Gahan subsequently called his wife home from work. The two feared there may have been some sort of trouble. Both were surprised, however, when Chief Scott and Colonel Gilbert reappeared with new technical sergeant stripes to be sewn to his uniform.

"What a shock," said Gahan. "I didn't even know I had been put in for the promotion."

Gahan still seems a little shaken by the whole event, but says his job will probably be unaffected by the new rank. He does plan to use the pay raise associated with the promotion to bolster his savings, and perhaps look into getting a new car. Staff Sgt. Brian Bossio, a drug dog handler with the 436th SFS, had a schedule that would make it difficult to get him his new stripes with a suitable audience available to enjoy the surprise with him.

"I never would have anticipated it would be so hard to hand out stripes," said Gilbert. "I knew he would be working Christmas day. So I figured we would swing by his home Christmas Eve. I wanted the family to be part of this."

A man in a military uniform has a dog on a leash.  The dog is inside the back of a vehicle and sniffing at the seat.
Staff Sgt. Brian Bossio, 436th SFS and his drug dog, inspect a vehicle for contraband.

"The chief and I went over about 8:30 Christmas Eve. There was nobody home but him.," said Gilbert. "I tried to explain why I was knocking on his door on Christmas Eve, but all I could say was hello. I left him quite confused."
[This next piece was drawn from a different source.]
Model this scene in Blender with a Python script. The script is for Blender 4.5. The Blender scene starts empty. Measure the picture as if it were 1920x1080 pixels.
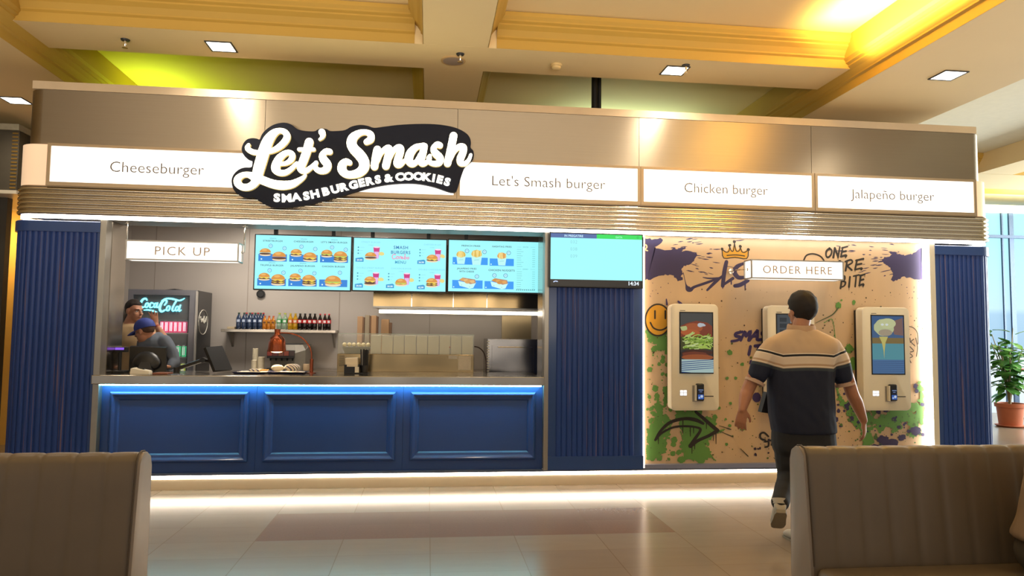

After making three failed attempts to meet Bossio on the flight line to present him with the new staff sergeant stripes, Gilbert decided on an unusual method to guarantee Bossio a large crowd of his peers for a Christmas Day presentation of the new stripes.

"Like all wing commander,s homes these days, I have a duress alarm on my home. I knew how to generate a crowd," laughed Gilbert. " I went in, and hit the duress alarm. It generated more blue lights than you could imagine would be possible on Christmas morning. We got a crowd, and then called Senior Airman Bossio over and presented him with his new stripes."

Bossio was quite surprised at the event.

"The Colonel set off the duress alarm and had security forces respond. I was a response force leader there," said Bossio. "Colonel Gilbert had another security forces officer pin the new stripes on to my sleeve."

Bossio is prepared for what comes with the extra stripe.

"I will now have more responsibility," said Bossio. "There will be more of a leadership role, and my job will become more demanding."